Dear Nomadic Life

I really wanted this to work out. It’s not you, it’s me. I love the idea of you more than the reality. I need my own space. I need to focus on me right now. There are plenty of other people out there who want to work and travel at the same time. I’m just not right for you.

I’m sick of living in other people’s homes. I’m sick of tiny kitchens with almost no counter space. I’m sick of not having a dishwasher. And that month without an oven was rough. I’m sick of not having my blender. I’m sick of pans that look like they could give me tetanus. I’m sick of dorm-sized refrigerators and three-tined forks.

I’m sick of showers that require me to turn the water off and on in order to make the tiny amount of hot water last. I’m sick of sink faucets that barely stick out over the sink, so my hands hit the sides of the sink when I’m washing them. I’m sick of hot water that doesn’t work unless two faucets are running at the same time.

I’m sick of space heaters. I’m sick of hotel-style air conditioners that only sort of blow hot air. I’m sick of windows that don’t seal. I’m sick of uncomfortable beds. I’m sick of climbing up 50, or 83, or 114 stairs. I’m sick of only having one set of keys. I’m sick of promised internet that never worked. I’m sick of hearing, “It’s not usually this cold!” And the sound of airplanes overhead now drives me nuts.

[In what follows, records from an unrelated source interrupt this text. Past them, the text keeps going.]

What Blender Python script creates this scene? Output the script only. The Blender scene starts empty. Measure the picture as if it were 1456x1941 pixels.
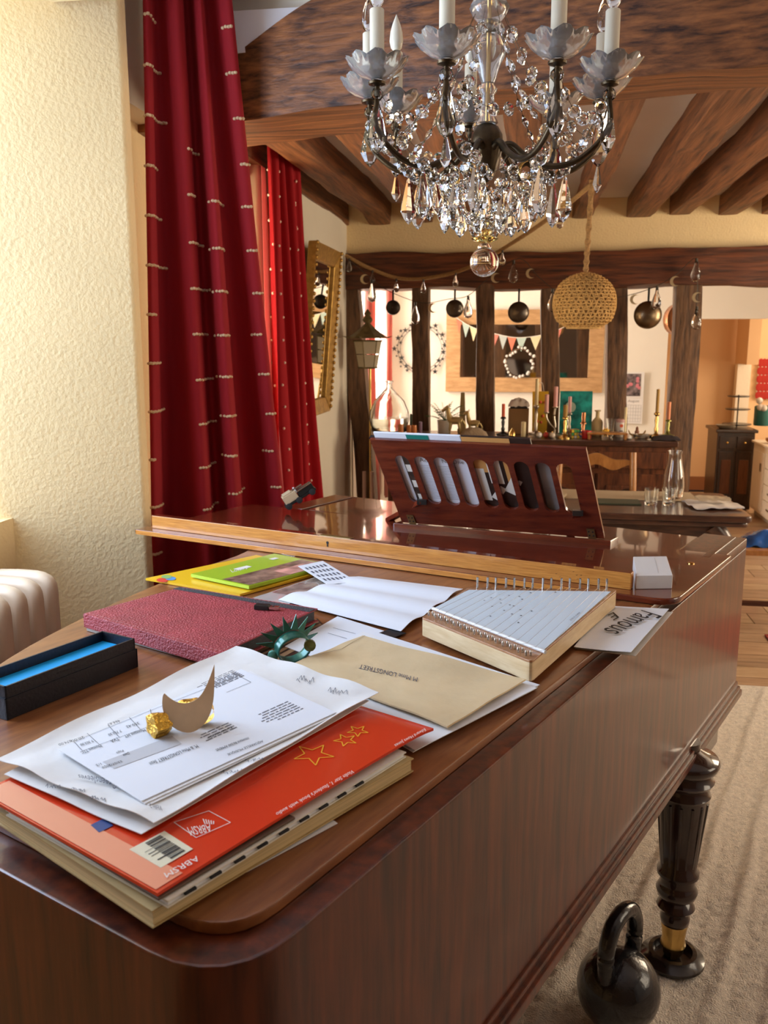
import bpy, bmesh, math, random
from mathutils import Vector as V, Matrix, Euler, noise as mn

random.seed(7)
SC = bpy.context.scene
COL = SC.collection
PI = math.pi
# ------------------------------------------------------------------ camera
CAM_H, FPX, HOR, VPX = 1.53, 1680.0, 650.0, 997.0
TH = math.atan((970.5 - HOR) / FPX)
YAW = math.atan((VPX - 728) / math.hypot(FPX, 970.5 - HOR))
cd = bpy.data.cameras.new('camera')
cam = bpy.data.objects.new('camera', cd)
COL.objects.link(cam)
cam.location = (0, 0, CAM_H)
cam.rotation_euler = (PI / 2 - TH, 0, YAW)
cd.sensor_fit = 'VERTICAL'
cd.sensor_height = 36
cd.lens = FPX / 1941 * 36
cd.clip_start = 0.02
cd.dof.use_dof = True
cd.dof.focus_distance = 1.55
cd.dof.aperture_fstop = 10.0
SC.camera = cam
# ------------------------------------------------------------------ world, lights, exposure
w = bpy.data.worlds.new('daylight')
SC.world = w
w.use_nodes = True
w.node_tree.nodes['Background'].inputs[0].default_value = (0.80, 0.88, 1.0, 1)
w.node_tree.nodes['Background'].inputs[1].default_value = 0.5
SC.view_settings.view_transform = 'Standard'
SC.view_settings.look = 'None'
SC.view_settings.gamma = 1
SC.view_settings.exposure = 0.5
SC.cycles.use_denoising = True
SC.cycles.max_bounces = 12
SC.cycles.adaptive_threshold = 0.02
SC.cycles.transmission_bounces = 10
SC.cycles.transparent_max_bounces = 12
SC.cycles.glossy_bounces = 5
SC.cycles.diffuse_bounces = 5
SC.cycles.caustics_refractive = False
SC.cycles.caustics_reflective = False
SC.cycles.sample_clamp_indirect = 6

def area(name, loc, target, sx, sy, energy, col):
    l = bpy.data.lights.new(name, 'AREA')
    l.shape = 'RECTANGLE'
    l.size, l.size_y = sx, sy
    l.energy = energy
    l.color = col
    o = bpy.data.objects.new(name, l)
    COL.objects.link(o)
    o.location = loc
    d = V(target) - V(loc)
    o.rotation_euler = d.to_track_quat('-Z', 'Y').to_euler()
    return o

COOL = (0.56, 0.73, 1.0)
WARM = (1.0, 0.80, 0.56)
area('daylight_near_window', (-1.80, 1.50, 1.75), (0.5, 2.0, 1.30), 1.35, 1.3, 48, COOL)
area('daylight_curtain_window', (-1.70, 3.36, 1.45), (0, 3.5, 1.6), .6, 1.5, 34, (1.0, 0.86, 0.62))
area('daylight_dining_window', (-1.50, 6.75, 1.45), (0.5, 6.9, 1.4), 1.0, 1.3, 85, (1.0, 0.90, 0.76))
area('daylight_east_window', (3.40, 1.9, 1.55), (0, 3.0, 2.2), 1.4, 1.4, 17, WARM)
area('added_fill_east_far', (3.40, 4.6, 1.55), (-1.0, 4.6, 1.9), 1.4, 1.4, 60, WARM)  # made-up window light, added to brighten the far left wall
area('added_fill_kitchen', (3.80, 8.6, 1.5), (1.5, 8.8, 1.1), 1.1, 1.1, 40, (1.0, 0.76, 0.50))  # unseen source, added to light the kitchen warmly

# ------------------------------------------------------------------ pixel -> place
_fw = V((-math.sin(YAW) * math.cos(TH), math.cos(YAW) * math.cos(TH), -math.sin(TH)))
_rt = V((math.cos(YAW), math.sin(YAW), 0))
_up = _rt.cross(_fw)
_o = V((0, 0, CAM_H))
def ray(x, y): return _fw * FPX + _rt * (x - 728) - _up * (y - 970.5)
def Zp(x, y, z=1.0):
    r = ray(x, y); return _o + r * ((z - CAM_H) / r.z)
def Yp(x, y, d):
    r = ray(x, y); return _o + r * (d / r.y)
def Xp(x, y, d):
    r = ray(x, y); return _o + r * (d / r.x)
def mpp(p):                                   # metres per pixel at a point
    return (V(p) - _o).dot(_fw) / FPX

# ------------------------------------------------------------------ materials
def _nt(name):
    m = bpy.data.materials.new(name); m.use_nodes = True
    nt = m.node_tree
    return m, nt, nt.nodes['Principled BSDF']
def _set(b, **k):
    for n, v in k.items():
        n = n.replace('_', ' ')
        if n in b.inputs:
            if isinstance(v, tuple) and len(v) == 3: v = v + (1,)
            b.inputs[n].default_value = v
MATS = {}
def mat(name, col, rough=0.5, metal=0.0, coat=0.0, trans=0.0, ior=1.45, var=0.0, vscale=8.0, bump=0.0, bscale=60.0, stretch=(1, 1, 1), sheen=0.0, emit=0, detail=3, sss=0):
    if name in MATS: return MATS[name]
    m, nt, b = _nt(name)
    _set(b, Base_Color=tuple(col), Roughness=rough, Metallic=metal, IOR=ior)
    b.inputs['Coat Weight'].default_value = coat
    b.inputs['Coat Roughness'].default_value = 0.06
    b.inputs['Transmission Weight'].default_value = trans
    b.inputs['Sheen Weight'].default_value = sheen
    if emit:
        b.inputs['Emission Color'].default_value = tuple(col) + (1,)
        b.inputs['Emission Strength'].default_value = emit
    if var or bump:
        tc = nt.nodes.new('ShaderNodeTexCoord'); mp = nt.nodes.new('ShaderNodeMapping')
        mp.inputs['Scale'].default_value = stretch
        nt.links.new(tc.outputs['Object'], mp.inputs[0])
        if var:
            nz = nt.nodes.new('ShaderNodeTexNoise'); nz.inputs['Scale'].default_value = vscale; nz.inputs['Detail'].default_value = detail
            nt.links.new(mp.outputs[0], nz.inputs['Vector'])
            cr = nt.nodes.new('ShaderNodeValToRGB')
            cr.color_ramp.elements[0].position = .3; cr.color_ramp.elements[1].position = .72
            cr.color_ramp.elements[0].color = tuple(max(0, c * (1 - var)) for c in col) + (1,)
            cr.color_ramp.elements[1].color = tuple(min(1, c * (1 + var)) for c in col) + (1,)
            nt.links.new(nz.outputs['Fac'], cr.inputs[0]); nt.links.new(cr.outputs[0], b.inputs['Base Color'])
        if bump:
            n2 = nt.nodes.new('ShaderNodeTexNoise'); n2.inputs['Scale'].default_value = bscale; n2.inputs['Detail'].default_value = 4
            nt.links.new(mp.outputs[0], n2.inputs['Vector'])
            bp = nt.nodes.new('ShaderNodeBump'); bp.inputs['Strength'].default_value = bump; bp.inputs['Distance'].default_value = .01
            nt.links.new(n2.outputs['Fac'], bp.inputs['Height']); nt.links.new(bp.outputs[0], b.inputs['Normal'])
    MATS[name] = m
    return m
def wood(name, c1, c2, stretch=(1, 12, 12), scale=6.0, rough=0.35, coat=0.0, bump=0.05, rotz=0.0, figure=0.0, crough=.05):
    if name in MATS: return MATS[name]
    m, nt, b = _nt(name)
    tc = nt.nodes.new('ShaderNodeTexCoord')
    r0 = nt.nodes.new('ShaderNodeMapping'); r0.inputs['Rotation'].default_value = (0, 0, rotz)
    mp = nt.nodes.new('ShaderNodeMapping'); mp.inputs['Scale'].default_value = stretch
    nt.links.new(tc.outputs['Object'], r0.inputs[0]); nt.links.new(r0.outputs[0], mp.inputs[0])
    nz = nt.nodes.new('ShaderNodeTexNoise'); nz.inputs['Scale'].default_value = scale; nz.inputs['Detail'].default_value = 6
    nz.inputs['Roughness'].default_value = .6; nz.inputs['Distortion'].default_value = .2
    nt.links.new(mp.outputs[0], nz.inputs['Vector'])
    cr = nt.nodes.new('ShaderNodeValToRGB')
    cr.color_ramp.elements[0].position = .32; cr.color_ramp.elements[1].position = .70
    cr.color_ramp.elements[0].color = tuple(c1) + (1,); cr.color_ramp.elements[1].color = tuple(c2) + (1,)
    nt.links.new(nz.outputs['Fac'], cr.inputs[0]); nt.links.new(cr.outputs[0], b.inputs['Base Color'])
    b.inputs['Roughness'].default_value = rough
    b.inputs['Coat Weight'].default_value = coat
    b.inputs['Coat Roughness'].default_value = crough
    if bump:
        bp = nt.nodes.new('ShaderNodeBump'); bp.inputs['Strength'].default_value = bump; bp.inputs['Distance'].default_value = .01
        nt.links.new(nz.outputs['Fac'], bp.inputs['Height']); nt.links.new(bp.outputs[0], b.inputs['Normal'])
    MATS[name] = m
    return m
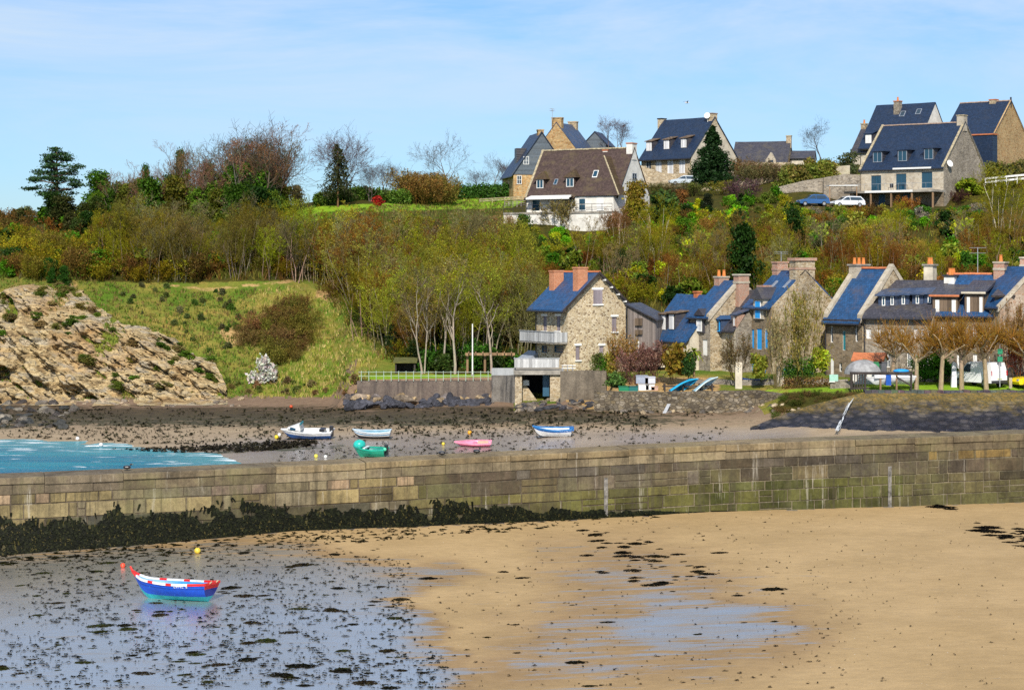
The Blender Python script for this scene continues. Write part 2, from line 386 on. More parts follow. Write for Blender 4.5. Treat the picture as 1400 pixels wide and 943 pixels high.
def beach_mat():
    m, nt, out = new_mat('beach_sand'); g = G(nt); co = g.coord()
    wet = g.attr('wet').outputs['Fac']
    big = g.noise(co, .22, 5, .6); mid = g.noise(g.coord('Object', (1, 1.6, 1)), 1.6, 6, .65); fine = g.noise(co, 14, 4, .75)
    dry = g.mix(g.ramp(big, [(.35, 0.0), (.65, 1.0)]), (.375, .25, .108), (.45, .305, .14))
    dry = g.mix(1.0, dry, g.ramp(fine, [(.25, .8), (.75, 1.12)]), 'MULTIPLY')
    dry = g.mix(1.0, dry, g.ramp(mid, [(.3, .86), (.7, 1.06)]), 'MULTIPLY')
    streak = g.noise(g.coord('Object', (.22, 1.5, 1)), 1.2, 6, .7, .3)
    sheen = g.math('ADD', wet, g.math('MULTIPLY', g.math('SUBTRACT', streak, .5), 2.1))
    wl = g.ramp(sheen, [(.34, 0.0), (.50, .5), (.95, 1.0)])
    damp = g.ramp(wet, [(.02, 0.0), (.3, 1.0)])
    col = g.mix(damp, dry, g.mix(1.0, dry, (.72, .68, .66), 'MULTIPLY'))
    col = g.mix(wl, col, (.25, .24, .205))
    speck = g.n('TexVoronoi', i_Scale=2.6); nt.links.new(co, speck.inputs['Vector'])
    sp = g.math('MULTIPLY', g.ramp(speck.outputs['Distance'], [(.03, 1.0), (.06, 0.0)]), g.ramp(g.noise(co, .5, 2), [(.45, 0.0), (.6, .9)]))
    col = g.mix(sp, col, (.8, .78, .72))
    rough = g.mix(wl, (.85,)*3, g.ramp(fine, [(.2, .13), (.8, .30)]))
    hh = g.math('ADD', g.math('MULTIPLY', mid, .8), g.math('MULTIPLY', fine, .12))
    wv = g.n('Mapping', i_Vector=co, i_Scale=(1.0, 3.2, 1)).outputs[0]
    rip = g.noise(wv, 2.6, 4, .6, .6)
    hh = g.math('ADD', hh, g.math('MULTIPLY', rip, .5))
    st = g.math('SUBTRACT', .55, g.math('MULTIPLY', wl, .33))
    bp = g.n('Bump', i_Height=hh, i_Distance=.05); nt.links.new(st, bp.inputs['Strength'])
    b = g.bsdf(out, col, rough, .4, bp.outputs[0])
    film = g.n('BsdfGlossy', i_Color=(.95, .95, .95, 1), i_Roughness=.27, i_Normal=bp.outputs[0])
    mx = g.n('MixShader', i_0=g.math('MULTIPLY', wl, .52)); nt.links.new(b.outputs[0], mx.inputs[1]); nt.links.new(film.outputs[0], mx.inputs[2]); nt.links.new(mx.outputs[0], out.inputs[0])
    return m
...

I’m sick of spending so much time at my computer working instead of exploring where I am. I’m sick of losing a week or so on figuring out how things work when we arrive someplace new. I’m sick of all the things that take so much more time and energy all the time.

nomadic life

It wasn’t all bad. We had some fun times. Remember that one amazing shower? And a couple of the beds were actually super comfy. We saw a lot of beautiful places together, like here and here. And without the hard times you put me through, I never would’ve realized all the changes I need to make.

I still want to see the world, and I don’t ever want to work in an office again. But I need more stability than you can offer me right now. We’re just in two different places. I think we need a break.

Love, Ali

As you can tell, this trip hasn’t gone at all the way we had hoped. Some of it was our own fault, some of it was circumstances beyond our control. The end result is that we are really looking forward to getting back home in a few days. We are unlikely to try a trip like this next winter. Instead we’re hoping to save enough money to take a few weeks to a month off in the winter to travel without working. More announcements and updates coming soon!